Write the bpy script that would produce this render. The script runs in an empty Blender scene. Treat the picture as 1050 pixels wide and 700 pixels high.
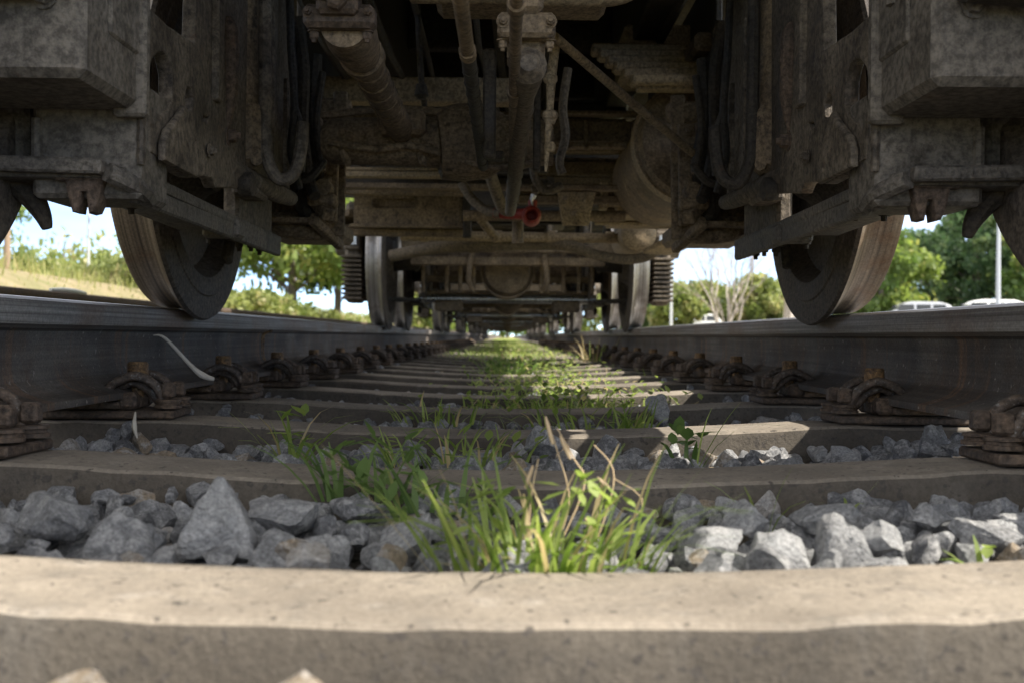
import bpy, bmesh, math, random
import numpy as np
from mathutils import Vector, Matrix, Euler
R = math.radians
random.seed(7); np.random.seed(7)
SC = bpy.context.scene
COL = SC.collection

# ------------------------------------------------------------------ camera, sky, sun, exposure
CAMZ = 0.175
F = 1110.0                      # focal length in photo pixels (1050 wide)
cam = bpy.data.cameras.new('camera'); camo = bpy.data.objects.new('camera', cam); COL.objects.link(camo)
camo.location = (0, 0, CAMZ)
cam.sensor_width = 36; cam.lens = 36 * F / 1050
camo.rotation_euler = (Matrix.Rotation(R(-0.26), 3, 'Z') @ Matrix.Rotation(R(90 - 0.26), 3, 'X') @ Matrix.Rotation(R(0.5), 3, 'Z')).to_euler()
cam.clip_start = 0.02; cam.clip_end = 3000
cam.dof.use_dof = True; cam.dof.focus_distance = 1.75; cam.dof.aperture_fstop = 7.2
SC.camera = camo

SUN_EL, SUN_AZ = 46.0, 108.0    # azimuth clockwise from +Y: right and a little behind the camera
w = bpy.data.worlds.new('World'); SC.world = w; w.use_nodes = True
nt = w.node_tree; nt.nodes.clear()
sky = nt.nodes.new('ShaderNodeTexSky'); sky.sky_type = 'NISHITA'; sky.sun_disc = False
sky.sun_elevation = R(SUN_EL); sky.sun_rotation = R(SUN_AZ); sky.air_density = 0.36; sky.dust_density = 0.05; sky.ozone_density = 1.0
bg = nt.nodes.new('ShaderNodeBackground'); bg.inputs['Strength'].default_value = 0.15
wo = nt.nodes.new('ShaderNodeOutputWorld')
tc = nt.nodes.new('ShaderNodeTexCoord')
cn = nt.nodes.new('ShaderNodeTexNoise'); cn.inputs['Scale'].default_value = 3.2; cn.inputs['Detail'].default_value = 6
mp = nt.nodes.new('ShaderNodeMapping'); mp.inputs['Scale'].default_value = (1, 1, 2.6); mp.inputs['Location'].default_value = (0.35, 0.1, 0.0)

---

◆ **TASK DESCRIPTION**
Set the lines above down again, word for word, from the first through the one containing "COL = SC.collection"; pictures excluded.

◆ **IN RESPONSE**
Write the bpy script that would produce this render. The script runs in an empty Blender scene. Treat the picture as 1050 pixels wide and 700 pixels high.
import bpy, bmesh, math, random
import numpy as np
from mathutils import Vector, Matrix, Euler
R = math.radians
random.seed(7); np.random.seed(7)
SC = bpy.context.scene
COL = SC.collection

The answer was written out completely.